Sunday, 31 January 2010

Unequal Britain - Fair is worth fighting for

A detailed and startling analysis of how unequal Britain has become offers a snapshot of an increasingly divided nation where the richest 10% of the population are more than 100 times as wealthy as the poorest 10% of society.

The man largely responsible for the traversty, Gordon Brown, described the paper, as "sobering", saying: "The report illustrates starkly that despite a levelling-off of inequality in the last decade we still have much further to go." We has a long way to go, he doesn't. He probably only has a few weeks left in power, but the opposition is little better.

The report, An Anatomy of Economic Inequality in the UK, scrutinises the degree to which the country has become more unequal over the past 30 years. Much of it will make uncomfortable reading for the Labour government, although the paper indicates that considerable responsibility lies with the Tories, who presided over the dramatic divisions of the 1980s and early 1990s.

Britain had reached the highest level of income inequality since soon after the second world war. Tthe top 10% of the population stands at £853,000 and more – over 100 times higher than the wealth of the poorest 10%, which is £8,800 or below (a sum including cars and other possessions).

When the highest-paid workers, such as bankers and chief executives, are put into the equation, the division in wealth is even more stark, with individuals in the top 1% of the population each possessing total household wealth of £2.6m or more.

Commissioned by Harriet Harman, minister for women and equality, the report was led by Prof John Hills, of the London School of Economics. The report is more ambitious in scope than any other state-of-the-nation wealth assessment project ever undertaken.

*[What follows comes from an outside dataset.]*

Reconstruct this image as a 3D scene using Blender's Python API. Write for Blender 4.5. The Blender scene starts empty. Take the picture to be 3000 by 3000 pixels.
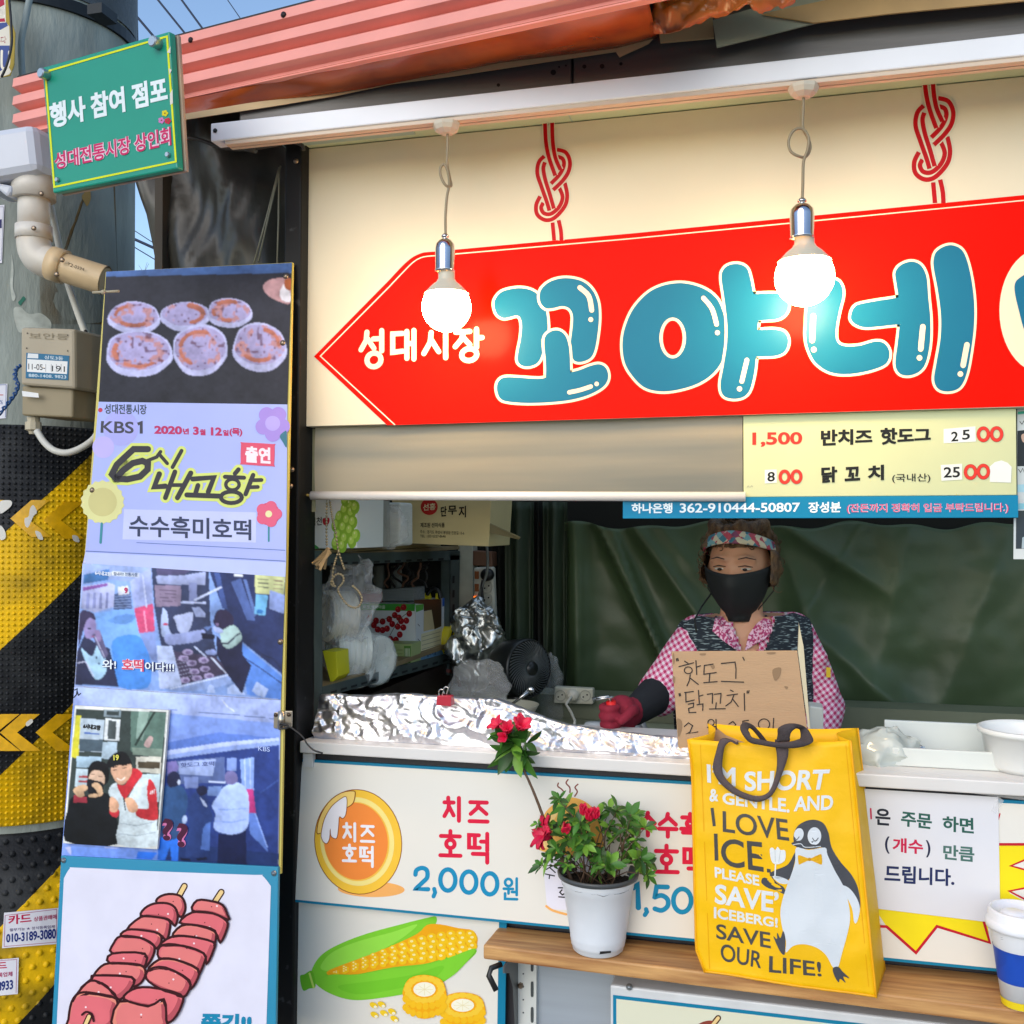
import bpy, bmesh, math, random
from mathutils import Vector, Matrix, noise
from mathutils.geometry import tessellate_polygon
random.seed(7)
SC = bpy.context.scene
COL = SC.collection
rad = math.radians

# ------------------------------------------------------------------ camera
CAM_LOC = Vector((0.0, -2.0, 1.5))
YAW, PITCH = rad(14.57), rad(0.86)
cam_data = bpy.data.cameras.new('camera')
cam_data.sensor_width = 36.0
cam_data.lens = 36.0
cam_data.clip_start = 0.05
cam_data.clip_end = 3000.0
cam = bpy.data.objects.new('camera', cam_data)
cam.location = CAM_LOC
cam.rotation_euler = (rad(90) + PITCH, 0.0, YAW)
COL.objects.link(cam)
SC.camera = cam

# ------------------------------------------------------------------ sky, sun, exposure
world = bpy.data.worlds.new('World')
SC.world = world
world.use_nodes = True
wn, wl = world.node_tree.nodes, world.node_tree.links
sky = wn.new('ShaderNodeTexSky')
sky.sky_type = 'NISHITA'
sky.sun_disc = False
SUN_EL, SUN_AZ = rad(27), rad(194)      # azimuth measured from +Y clockwise: in front of the stall, a little to the left
sky.sun_elevation = SUN_EL
sky.sun_rotation = SUN_AZ
sky.air_density = 1.0
sky.dust_density = 0.4
sky.ozone_density = 1.6
wl.new(sky.outputs[0], wn['Background'].inputs[0])
wn['Background'].inputs[1].default_value = 0.15
sun_data = bpy.data.lights.new('sun', 'SUN')
sun_data.energy = 1.05
sun_data.angle = rad(50)
sun_data.color = (1.0, 0.89, 0.74)
sun = bpy.data.objects.new('sun', sun_data)
sd = Vector((math.sin(SUN_AZ) * math.cos(SUN_EL), math.cos(SUN_AZ) * math.cos(SUN_EL), math.sin(SUN_EL)))
sun.rotation_euler = sd.to_track_quat('Z', 'Y').to_euler()
COL.objects.link(sun)
SC.view_settings.view_transform = 'Standard'
SC.view_settings.look = 'None'
SC.view_settings.exposure = 0.64
SC.view_settings.gamma = 1.0
SC.view_settings.use_curve_mapping = False
SC.cycles.max_bounces = 7
SC.cycles.transparent_max_bounces = 12

# ------------------------------------------------------------------ picture-to-place helpers
_R = (Matrix.Rotation(YAW, 3, 'Z') @ Matrix.Rotation(rad(90) + PITCH, 3, 'X'))
FPX = 3000.0

def ray(px, py):
    return _R @ Vector(((px - 1500.0) / FPX, (1500.0 - py) / FPX, -1.0))

def at(px, py, z):
    """point seen at photo pixel px,py at distance z along the view axis"""
    return CAM_LOC + ray(px, py) * z

def plane(p, n):
    """surface function: pixel -> point on the plane, off metres towards the viewer"""
    p, n = Vector(p), Vector(n).normalized()
    if n.dot(CAM_LOC - p) < 0: n = -n
    def S(px, py, off=0.0):
        r = ray(px, py)
        q = p + n * off
        return CAM_LOC + r * ((q - CAM_LOC).dot(n) / r.dot(n))
    S.n = n
    return S

def yp(y): return plane((0, y, 0), (0, -1, 0))
def zp(z): return plane((0, 0, z), (0, 0, 1))
def xp(x): return plane((x, 0, 0), (1, 0, 0))
def plane3(a, b, c):
    a, b, c = Vector(a), Vector(b), Vector(c)
    return plane(a, (b - a).cross(c - a))
def cyl(cx, cy, r):
    def S(px, py, off=0.0):
        d = ray(px, py); R = r + off
        ox, oy = CAM_LOC.x - cx, CAM_LOC.y - cy
        a = d.x * d.x + d.y * d.y; b = 2 * (ox * d.x + oy * d.y); c = ox * ox + oy * oy - R * R
        D = b * b - 4 * a * c
        t = (-b - math.sqrt(max(D, 0))) / (2 * a)
        return CAM_LOC + d * t
    return S
def sample(px, py, S): return S(px, py)

# ------------------------------------------------------------------ materials
def lin(h, k=1.0):
    h = h.lstrip('#')
    out = []
    for i in (0, 2, 4):
        c = int(h[i:i + 2], 16) / 255.0
        c = c / 12.92 if c <= 0.04045 else ((c + 0.055) / 1.055) ** 2.4
        out.append(min(c * k, 0.9))
    return (out[0], out[1], out[2], 1.0)

_MATS = {}
def mat(name, col, rough=0.6, metal=0.0, spec=0.5, var=0.0, vscale=8.0, bump=0.0, bscale=60.0, col2=None, stretch=None,
        trans=0.0, alpha=1.0, emit=0.0, rvar=0.0, sss=0.0, coat=0.0, sharp=(0.35, 0.65), detail=4.0, k=1.0):
    if name in _MATS: return _MATS[name]
    m = bpy.data.materials.new(name); m.use_nodes = True
    N, L = m.node_tree.nodes, m.node_tree.links
    b = N['Principled BSDF']
    c = lin(col, k) if isinstance(col, str) else (*col[:3], 1.0)
    b.inputs['Base Color'].default_value = c
    b.inputs['Roughness'].default_value = rough
    b.inputs['Metallic'].default_value = metal
    b.inputs['Specular IOR Level'].default_value = spec
    b.inputs['Transmission Weight'].default_value = trans
    b.inputs['Alpha'].default_value = alpha
    b.inputs['Coat Weight'].default_value = coat
    if sss:
        b.inputs['Subsurface Weight'].default_value = sss
        b.inputs['Subsurface Scale'].default_value = 0.01
    if emit:
        b.inputs['Emission Color'].default_value = c
        b.inputs['Emission Strength'].default_value = emit
    if var or bump or rvar or col2:
        tc = N.new('ShaderNodeTexCoord'); mp = N.new('ShaderNodeMapping')
        L.new(tc.outputs['Object'], mp.inputs[0])
        if stretch: mp.inputs['Scale'].default_value = stretch
        if var or rvar or col2:
            nz = N.new('ShaderNodeTexNoise'); nz.inputs['Scale'].default_value = vscale; nz.inputs['Detail'].default_value = detail
            L.new(mp.outputs[0], nz.inputs['Vector'])
            rp = N.new('ShaderNodeValToRGB')
            rp.color_ramp.elements[0].position = sharp[0]; rp.color_ramp.elements[1].position = sharp[1]
            if col2:
                c2 = lin(col2, k)
            else:
                c2 = tuple(max(0, x * (1 - var)) for x in c[:3]) + (1,)
            rp.color_ramp.elements[0].color = c2; rp.color_ramp.elements[1].color = c
            L.new(nz.outputs['Fac'], rp.inputs[0])
            L.new(rp.outputs[0], b.inputs['Base Color'])
            if rvar:
                mr = N.new('ShaderNodeMapRange')
                mr.inputs['To Min'].default_value = max(0.02, rough - rvar); mr.inputs['To Max'].default_value = min(1, rough + rvar)
                L.new(nz.outputs['Fac'], mr.inputs['Value']); L.new(mr.outputs[0], b.inputs['Roughness'])
        if bump:
            nb = N.new('ShaderNodeTexNoise'); nb.inputs['Scale'].default_value = bscale; nb.inputs['Detail'].default_value = 3
            L.new(mp.outputs[0], nb.inputs['Vector'])
            bp = N.new('ShaderNodeBump'); bp.inputs['Strength'].default_value = bump; bp.inputs['Distance'].default_value = 0.01
            L.new(nb.outputs['Fac'], bp.inputs['Height']); L.new(bp.outputs[0], b.inputs['Normal'])
    _MATS[name] = m
    return m

def ink(h, rough=0.42, k=1.0):
    """printed colour"""
    h = h.lstrip('#').lower()
    return mat('print_' + h + ('' if rough == 0.42 else '_%d' % int(rough * 100)) + ('' if k == 1 else '_%d' % int(k * 100)), h, rough, var=0.06, vscale=14, k=k, spec=.16)

# ------------------------------------------------------------------ mesh builder
class MB:
    def __init__(s): s.v = []; s.f = []; s.m = []; s.smooth = []; s.mats = []; s.cur = 0; s.sm = False
    def use(s, m):
        if m not in s.mats: s.mats.append(m)
        s.cur = s.mats.index(m); return s
    def face(s, idx): s.f.append(tuple(idx)); s.m.append(s.cur); s.smooth.append(s.sm)
    def add(s, vs, fs):
        o = len(s.v); s.v.extend(Vector(q) for q in vs)
        for f in fs: s.face([i + o for i in f])
    def hexa(s, a, b, c, d, e, f, g, h):
        """a b c d one side loop, e f g h the opposite side, same order"""
        s.add([a, b, c, d, e, f, g, h], [(0, 1, 2, 3), (7, 6, 5, 4), (0, 4, 5, 1), (1, 5, 6, 2), (2, 6, 7, 3), (3, 7, 4, 0)])
    def box(s, x0, x1, y0, y1, z0, z1):
        s.hexa((x0, y0, z0), (x1, y0, z0), (x1, y0, z1), (x0, y0, z1), (x0, y1, z0), (x1, y1, z0), (x1, y1, z1), (x0, y1, z1))
    def obox(s, c, ax, ay, az):
        """box: centre and three half-axis vectors"""
        c, ax, ay, az = map(Vector, (c, ax, ay, az))
        P = lambda i, j, k: c + ax * i + ay * j + az * k
        s.hexa(P(-1, -1, -1), P(1, -1, -1), P(1, -1, 1), P(-1, -1, 1), P(-1, 1, -1), P(1, 1, -1), P(1, 1, 1), P(-1, 1, 1))
    def slab(s, quad, back):
        """four corner points (front) and a vector to the back"""
        q = [Vector(p) for p in quad]; b = Vector(back)
        s.hexa(*q, *[p + b for p in q])
    def tube(s, pts, r, n=8, caps=True, closed=False):
        pts = [Vector(p) for p in pts]; k = len(pts)
        rs = r if isinstance(r, (list, tuple)) else [r] * k
        o = len(s.v); up = None
        for i in range(k):
            if closed: t = pts[(i + 1) % k] - pts[i - 1]
            else: t = pts[min(i + 1, k - 1)] - pts[max(i - 1, 0)]
            if t.length < 1e-9: t = Vector((0, 0, 1))
            t.normalize()
            if up is None:
                up = Vector((0, 0, 1)) if abs(t.z) < 0.9 else Vector((1, 0, 0))
            u = (up - t * up.dot(t))
            if u.length < 1e-6: u = t.orthogonal()
            u.normalize(); up = u; w = t.cross(u)
            for j in range(n):
                a = 2 * math.pi * j / n
                s.v.append(pts[i] + (u * math.cos(a) + w * math.sin(a)) * rs[i])
        sm = s.sm; s.sm = True
        for i in range(k if closed else k - 1):
            i2 = (i + 1) % k
            for j in range(n):
                s.face((o + i * n + j, o + i * n + (j + 1) % n, o + i2 * n + (j + 1) % n, o + i2 * n + j))
        s.sm = sm
        if caps and not closed:
            s.face([o + j for j in range(n)][::-1]); s.face([o + (k - 1) * n + j for j in range(n)])
    def lathe(s, c, prof, n=28, axis=(0, 0, 1), smooth=True, a0=0.0, a1=2 * math.pi):
        """prof: (radius, height) along axis from c"""
        c = Vector(c); ax = Vector(axis).normalized(); u = ax.orthogonal().normalized()
        if abs(ax.z) > 0.99: u = Vector((1, 0, 0))
        w = ax.cross(u); o = len(s.v); full = abs(a1 - a0 - 2 * math.pi) < 1e-6; m = n if full else n + 1
        for (r, h) in prof:
            for j in range(m):
                a = a0 + (a1 - a0) * j / n
                s.v.append(c + ax * h + (u * math.cos(a) + w * math.sin(a)) * max(r, 1e-5))
        sm = s.sm; s.sm = smooth
        for i in range(len(prof) - 1):
            for j in range(n):
                j2 = (j + 1) % m
                s.face((o + i * m + j, o + i * m + j2, o + (i + 1) * m + j2, o + (i + 1) * m + j))
        s.sm = sm
    def grid(s, fn, nu, nv, smooth=True):
        o = len(s.v)
        for i in range(nu + 1):
            for j in range(nv + 1): s.v.append(Vector(fn(i / nu, j / nv)))
        sm = s.sm; s.sm = smooth
        for i in range(nu):
            for j in range(nv):
                a = o + i * (nv + 1) + j; s.face((a, a + 1, a + nv + 2, a + nv + 1))
        s.sm = sm
    def ball(s, c, r, n=12, m=8, sq=(1, 1, 1)):
        c = Vector(c)
        def f(u, v):
            th = math.pi * u; ph = 2 * math.pi * v
            return c + Vector((math.sin(th) * math.cos(ph) * sq[0], math.sin(th) * math.sin(ph) * sq[1], math.cos(th) * sq[2])) * r
        s.grid(f, m, n)
    def mesh(s, name):
        me = bpy.data.meshes.new(name)
        me.from_pydata([tuple(v) for v in s.v], [], s.f)
        for m in s.mats: me.materials.append(m)
        for i, p in enumerate(me.polygons):
            p.material_index = s.m[i]; p.use_smooth = s.smooth[i]
        me.update()
        if getattr(s, 'colors', None):
            ca = me.color_attributes.new('print', 'FLOAT_COLOR', 'POINT'); nv, im = s.colors; buf = np.ones((len(me.vertices), 4), np.float32); buf[nv:nv + len(im), :3] = im; ca.data.foreach_set('color', buf.ravel())
        else: me.validate()
        return me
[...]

It concludes that the government has failed to plug the gulf that existed between the poorest and richest in society in the 1980s. "Over the most recent decade, earnings inequality has narrowed a little and income inequality has stabilised on some measures, but the large inequality growth of the 1980s has not been reversed," it states.

Hills said: "These are very challenging issues for any government because the problems are so deep-seated." "But we hope that by doing this work, policy makers have now got information they never had before, to try and get at the roots of some of those problems."

The significance of where you live is another theme. The panel says the government is a "very long way" from fulfilling its vision, set out in 2001, that "within 10 to 20 years no one should be seriously disadvantaged by where they live". The paper notes "profound and startling differences" between areas. Median hourly wages in the most deprived 10th of areas are 40% lower than in the least deprived.

The government have utterly failed to address the issue, bankers are still getting their huge disproportionate bonuses where in many cases they should be sacked or charged with negligence.
PFI/PPP rake in billions straight out of government coffers facilitated by Gordon Brown, future generations will be paying for his mistakes.

How can a Labour Government be proud that till recently the wealthiest pay tax at a lower rate than their office cleaners? Multi-millionaire chiefs of private equity firms to pay as little as 10 per cent tax on their earnings.

Nicholas Ferguson, chairman of SVG Capital, said "Any commonsense person would say that a highly-paid private equity executive paying less tax than a cleaning lady or other low-paid workers can't be right". "I have not heard anyone give a clear explanation of why it is justified."

Paul Kenny, general secretary of the GMB union, added: "Top private equity chiefs are freely admitting that the current tax regime allows them to pay less tax than the minimum wage worker. This is an important and significant breaking of the ranks."

'Fair is worth fighting for' is what the Green Party say. That the richest should pay more tax than the poorest seems so obvious that it shouldn't even need saying. But it needs to be said, or the cronies of those in power continue with the way things have been.

2 comments:

Ed said...

I think, although I am prepared to be wrong about this, that private equity bosses pay such low rates of tax as a result of the treatment of the risks they take with their own money in their investments, i.e. they are taxed at capital gains rates as would anyone else be who invested money in similar ways.

Regardless of that, however, the problem with looking to tax to top 10% of earners much more highly than the 40% tax that most of them pay is that they will simply stop working beyond a certain level of remuneration OR they will use their position within their companies to simply increase their gross pay levels higher, which will make the headline inequality rates worse.

Of course, one of these leads to a reduction in the tax take whereas the other increases it.

Adrian Windisch said...

Brown has already increased the top rate to 50%, no sign of top earners leaving or the opposition changing it.

Giant corporations pay even less tax, because they can pay the best accountants for tax avoidance. Google famously will not pay any corporation tax on its £1.6bn advertising revenues in Britain.